Question

In the obtuse triangle ABC, AM = MB , $MD\bot BC,EC\bot BC$ and the area of the triangle ABC is 24. The area of the triangle BED is
[a] 9
[b] 12
[c] 15
[d] 18

Answer 1

Hint: Join CM. Use the fact that the median of a triangle divides the triangle into two triangles of equal area. Hence prove that $ar\left( \Delta BMC \right)=12$ Use the fact that the areas of triangles on the same base and between the same parallels are equal and hence find the area of the triangle BDE.
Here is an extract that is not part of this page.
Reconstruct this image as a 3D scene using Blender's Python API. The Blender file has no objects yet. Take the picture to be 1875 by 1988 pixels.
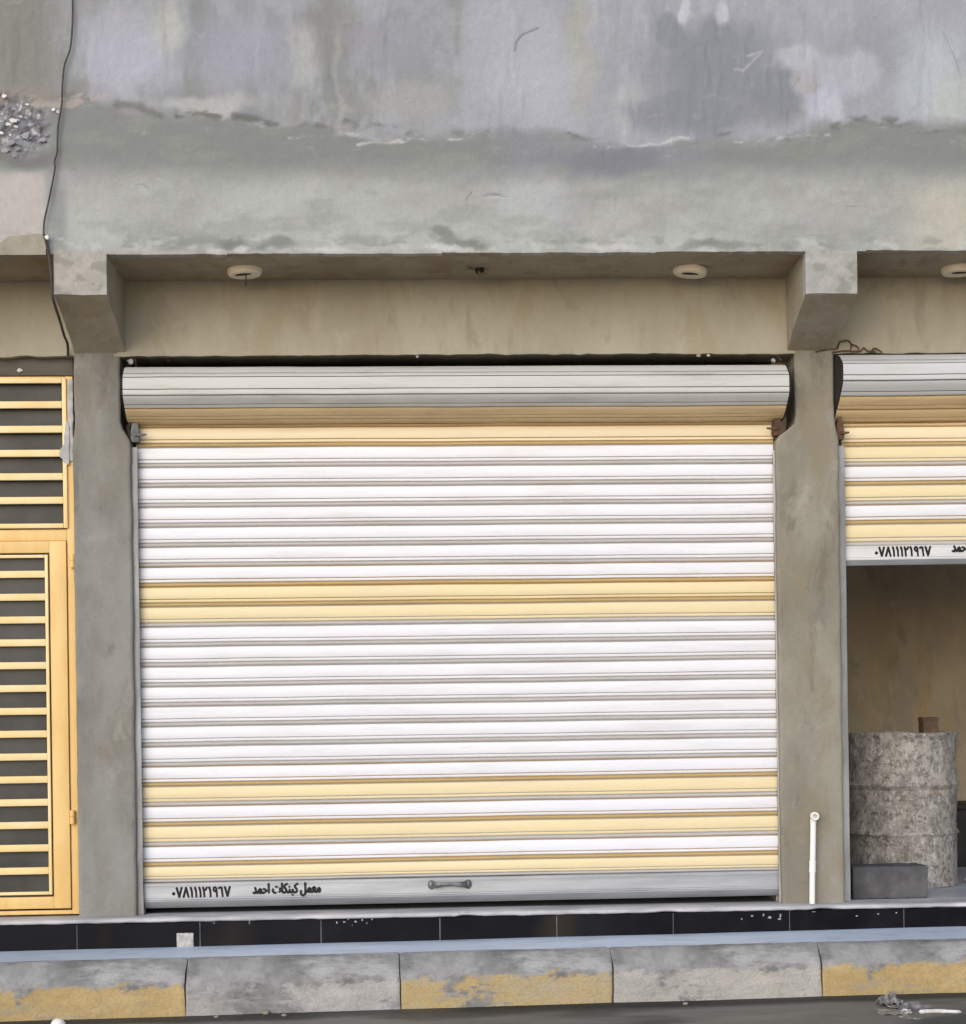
import bpy, bmesh, math, random
import numpy as np
from mathutils import Vector, Matrix, noise as mnoise
R = math.radians
random.seed(7)
sc = bpy.context.scene
C = sc.collection

# ------------------------------------------------------------------ camera
FPX, CX, HY = 3400.0, 937.5, 1400.0        # focal length, principal column and horizon of the photograph (1875 wide scale)
DIST, ALPHA, PSI, ZC = 8.5, 0.0138, 0.056, 1.36   # distance to the facade, roll, turn to the right, eye height
ca, sa, cp_, sp_ = math.cos(ALPHA), math.sin(ALPHA), math.cos(PSI), math.sin(PSI)
CAMX = -DIST*math.tan(PSI)
FW, RT, UP = (sp_, cp_, 0.0), (cp_*ca, -sp_*ca, -sa), (cp_*sa, -sp_*sa, ca)
cd = bpy.data.cameras.new('camera'); cam = bpy.data.objects.new('camera', cd); C.objects.link(cam)
cd.sensor_fit = 'HORIZONTAL'; cd.sensor_width = 36.0
cd.lens = FPX/1875*36; cd.shift_y = (HY-994)/1875
cd.clip_start = 0.05; cd.clip_end = 500
cam.matrix_world = Matrix([(RT[i], UP[i], -FW[i], (CAMX, -DIST, ZC)[i]) for i in range(3)]+[(0, 0, 0, 1)])
sc.camera = cam

# ------------------------------------------------------------------ world, sun, exposure
SUN_EL, SUN_AZ = R(20), R(-24)             # high overcast glow, a little left of the street axis
w = bpy.data.worlds.new('World'); sc.world = w; w.use_nodes = True
wn = w.node_tree; bg = wn.nodes['Background']
sky = wn.nodes.new('ShaderNodeTexSky'); sky.sky_type = 'NISHITA'; sky.sun_disc = False
sky.sun_elevation = SUN_EL; sky.sun_rotation = math.pi + SUN_AZ*-1
sky.air_density = 1.0; sky.dust_density = 1.2; sky.ozone_density = 1.0
wn.links.new(sky.outputs[0], bg.inputs[0]); bg.inputs[1].default_value = 0.10
sd = bpy.data.lights.new('sun', 'SUN'); sun = bpy.data.objects.new('sun', sd); C.objects.link(sun)
sd.energy = 1.5; sd.angle = R(60); sd.color = (1.0, 0.985, 0.98)
sdir = Vector((math.sin(SUN_AZ)*math.cos(SUN_EL), -math.cos(SUN_AZ)*math.cos(SUN_EL), math.sin(SUN_EL)))
sun.rotation_euler = sdir.to_track_quat('Z', 'Y').to_euler(); sun.location = sdir*30
sc.view_settings.view_transform = 'Standard'; sc.view_settings.look = 'None'
sc.view_settings.gamma = 1; sc.view_settings.exposure = 0.47
sc.render.engine = 'CYCLES'; sc.cycles.max_bounces = 8; sc.cycles.diffuse_bounces = 5

# ------------------------------------------------------------------ measuring helpers
def P(px, py, Y=0.0):
    "point of the photograph on the plane at depth Y -> (x, z)"
    dx, dy = px-CX, HY-py
    d = [FW[i]*FPX+RT[i]*dx+UP[i]*dy for i in range(3)]; t = (Y+DIST)/d[1]
    return CAMX+d[0]*t, ZC+d[2]*t
def project(x, y, z):
    v = (x-CAMX, y+DIST, z-ZC); dep = v[0]*FW[0]+v[1]*FW[1]
    return CX+FPX*(v[0]*RT[0]+v[1]*RT[1]+v[2]*RT[2])/dep, HY-FPX*(v[0]*UP[0]+v[1]*UP[1]+v[2]*UP[2])/dep
def PX(px, py, Y=0.0): return P(px, py, Y)[0]
def PZ(px, py, Y=0.0): return P(px, py, Y)[1]
def line(a, b, Y):
    "height as a function of x along a measured edge"
    (x0, z0), (x1, z1) = P(a[0], a[1], Y), P(b[0], b[1], Y)
    return lambda x: z0+(z1-z0)*(x-x0)/(x1-x0)

# ------------------------------------------------------------------ mesh helpers
def roots(o):
    while o.parent: o = o.parent
    return o
def obj(name, bm, mat, parent=None, smooth=None):
    "link the bmesh (built in world coordinates) as ONE object"
    if isinstance(bm, bmesh.types.BMesh):
        me = bpy.data.meshes.new(name); bm.normal_update(); bm.to_mesh(me); bm.free()
    else: me = bm; me.name = name
    for m in (mat if isinstance(mat, (list, tuple)) else [mat]): me.materials.append(m)
    if smooth is not None:
        me.polygons.foreach_set('use_smooth', [True]*len(me.polygons))
        me.set_sharp_from_angle(angle=R(smooth))
    o = bpy.data.objects.new(name, me); C.objects.link(o)
    if parent is not None:
        me.transform(Matrix.Translation(-roots(parent).location)); o.parent = parent
    return o
def tag(o, label=None, cat=None, group=None, kind=None):
    if label: o['label'] = label
    if cat: o['category'] = cat
    if group: o['group'] = group
    if kind: o['kind'] = kind
    return o
def thing(name, label, cat, loc=(0, 0, 0), group=None):
    o = bpy.data.objects.new(name, None); o.empty_display_size = 0.1; C.objects.link(o); o.location = loc
    return tag(o, label, cat, group)
def centred(o):
    "move a free-standing mesh's origin to its base"
    vs = [v.co for v in o.data.vertices]
    c = Vector(((min(v.x for v in vs)+max(v.x for v in vs))/2, (min(v.y for v in vs)+max(v.y for v in vs))/2, min(v.z for v in vs)))
    o.data.transform(Matrix.Translation(-c)); o.location = c
    return o
def box(bm, x0, x1, y0, y1, z0, z1, mi=0):
    v = [bm.verts.new(p) for p in ((x0,y0,z0),(x1,y0,z0),(x1,y1,z0),(x0,y1,z0),(x0,y0,z1),(x1,y0,z1),(x1,y1,z1),(x0,y1,z1))]
    for f in ((3,2,1,0),(4,5,6,7),(0,1,5,4),(1,2,6,5),(2,3,7,6),(3,0,4,7)):
        bm.faces.new([v[i] for i in f]).material_index = mi
    return v
def steps(a, b, r, step):
    L = b-a; r = min(r, L*0.45)
    n = max(1, int((L-2*r)/step))
    return [a, a+r*0.3, a+r] + [a+r+(L-2*r)*i/n for i in range(1, n)] + [b-r, b-r*0.3, b]
def rbox(bm, x0, x1, y0, y1, z0, z1, r=0.006, step=0.05, amp=0.0, freq=4.0, zf=None, seed=0.0):
    "rounded, hand-finished box: edges of radius r, surface wandering by amp"
    xs, ys, zs = steps(x0, x1, r, step), steps(y0, y1, r, step), steps(z0, z1, r, step)
    cache = {}
    lo, hi = Vector((x0+r, y0+r, z0+r)), Vector((x1-r, y1-r, z1-r))
    def V(i, j, k):
        key = (i, j, k)
        if key not in cache:
            p = Vector((xs[i], ys[j], zs[k]))
            q = Vector([min(max(p[a], lo[a]), max(lo[a], hi[a])) for a in range(3)])
            d = p-q
            if d.length > 1e-9: p = q+d.normalized()*r
            if amp: p = p+mnoise.noise_vector(p*freq+Vector((seed, seed*2, 3)))*amp
            if zf: p.z += zf(p)
            cache[key] = bm.verts.new(p)
        return cache[key]
    a, b, c = len(xs)-1, len(ys)-1, len(zs)-1
    for i in range(a):
        for k in range(c):
            bm.faces.new((V(i,0,k), V(i+1,0,k), V(i+1,0,k+1), V(i,0,k+1)))
            bm.faces.new((V(i,b,k), V(i,b,k+1), V(i+1,b,k+1), V(i+1,b,k)))
    for j in range(b):
        for k in range(c):
            bm.faces.new((V(0,j,k), V(0,j,k+1), V(0,j+1,k+1), V(0,j+1,k)))
            bm.faces.new((V(a,j,k), V(a,j+1,k), V(a,j+1,k+1), V(a,j,k+1)))
    for i in range(a):
        for j in range(b):
            bm.faces.new((V(i,j,0), V(i,j+1,0), V(i+1,j+1,0), V(i+1,j,0)))
            bm.faces.new((V(i,j,c), V(i+1,j,c), V(i+1,j+1,c), V(i,j+1,c)))
def loft(bm, sections, closed=True, caps=True, mi=None):
    "skin through sections (lists of points); mi gives the material of each strip"
    rows = [[bm.verts.new(p) for p in s] for s in sections]
    n = len(rows[0])
    for a, b in zip(rows, rows[1:]):
        for i in range(n if closed else n-1):
            j = (i+1) % n
            f = bm.faces.new((a[i], a[j], b[j], b[i]))
            if mi: f.material_index = mi[i]
    if closed and caps:
        bm.faces.new(rows[0][::-1]); bm.faces.new(rows[-1])
    return rows
def along_x(bm, prof, xs, wob=0.0, zf=None, closed=True, mi=None, seed=0.0, freq=2.0):
    "extrude a (y, z) profile along x; zf(x) lifts it, wob lets it wander"
    secs = []
    for x in xs:
        s = []
        for (y, z) in prof:
            p = Vector((x, y, z+(zf(x) if zf else 0)))
            if wob: p += mnoise.noise_vector(Vector((p.x*freq+seed, p.y*9, p.z*9)))*wob
            s.append(p)
        secs.append(s)
    return loft(bm, secs, closed, True, mi)
def lin(a, b, n): return [a+(b-a)*i/n for i in range(n+1)]
def tube(bm, pts, rad, n=8, cap=True):
    pts = [Vector(p) for p in pts]; secs = []
    up = Vector((0.31, 0.9, 0.2)).normalized()
    for i, p in enumerate(pts):
        t = (pts[min(i+1, len(pts)-1)]-pts[max(i-1, 0)]).normalized()
        u = t.cross(up).normalized(); v = t.cross(u)
        r = rad[i] if isinstance(rad, (list, tuple)) else rad
        secs.append([p+(u*math.cos(k*2*math.pi/n)+v*math.sin(k*2*math.pi/n))*r for k in range(n)])
    loft(bm, secs, True, cap)
def lathe(bm, prof, o, n=28, axis='Z', sx=1.0):
    rows = []
    for (r, h) in prof:
        ring = []
        for k in range(n):
            a = 2*math.pi*k/n; c, s = math.cos(a)*r*sx, math.sin(a)*r
            ring.append(Vector(o)+(Vector((c, s, h)) if axis == 'Z' else Vector((h, c, s))))
        rows.append(ring)
    loft(bm, rows, True, True)
def smoothpath(pts, k=6):
    out = []
    for i in range(len(pts)-1):
        p0, p1, p2, p3 = [Vector(pts[min(max(j, 0), len(pts)-1)]) for j in (i-1, i, i+1, i+2)]
        for s in range(k):
            t = s/k
            out.append(0.5*((2*p1)+(p2-p0)*t+(2*p0-5*p1+4*p2-p3)*t*t+(3*p1-p0-3*p2+p3)*t**3))
    out.append(Vector(pts[-1])); return out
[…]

Complete step-by-step answer:

Given: ABC is an obtuse-angled triangle, with obtuse angle at C. M is the midpoint of AB and MD is perpendicular to BC. The perpendicular to BC at point C intersects AB at E. Area of the triangle ABC is 24.
To determine: Area of the triangle BDE.
Construction: Join CM.
In triangle ABC, we have CM as the median of the triangle (as M is the midpoint of AB).
We know that in a triangle the median of the triangle divides the triangle into two triangles of equal area. Hence, we have
$ar\left( \Delta AMC \right)=ar\left( \Delta BMC \right)=\dfrac{1}{2}ar\left( \Delta ABC \right)$
Since the area of the triangle ABC is 24, we have
$ar\left( \Delta BMC \right)=\dfrac{1}{2}\times 24=12$
From the figure, we have
$ar\left( \Delta BMC \right)=ar\left( \Delta BDM \right)+ar\left( \Delta CDM \right)$
Hence, we have
$ar\left( \Delta BDM \right)+ar\left( \Delta CDM \right)=12\text{ }\left( i \right)$
Since MD and EC are perpendicular on the same line BC, MD||BC.
Triangles EDM and CDM are on the same base MD and between the same parallels, MD and EC
We know that the areas of triangles on the same base and between the same parallels is equal.
Hence, we have
$ar\left( \Delta EDM \right)=ar\left( \Delta CDM \right)$
Substituting the value of $ar\left( \Delta CDM \right)$ in equation (i), we get
$ar\left( \Delta BDM \right)+ar\left( \Delta EDM \right)=12$
From the figure, we have $ar\left( \Delta BDM \right)+ar\left( \Delta EDM \right)=ar\left( \Delta BDE \right)$
Hence, we have $ar\left( \Delta BDE \right)=12$
Hence option [b] is correct.

Note: [1] In these types students often get confused which formulae to use and how to find the value. It can be noted that the following properties are helpful in finding areas.
[a] Median of a triangle divides the triangle into two triangles of equal area
[b] Areas of two congruent triangles are equal
[c] The ratio of areas of two similar triangles is equal to the square of the ratio of their corresponding sides
[d] Areas of triangles/parallelograms on the same base and between the same parallels are equal.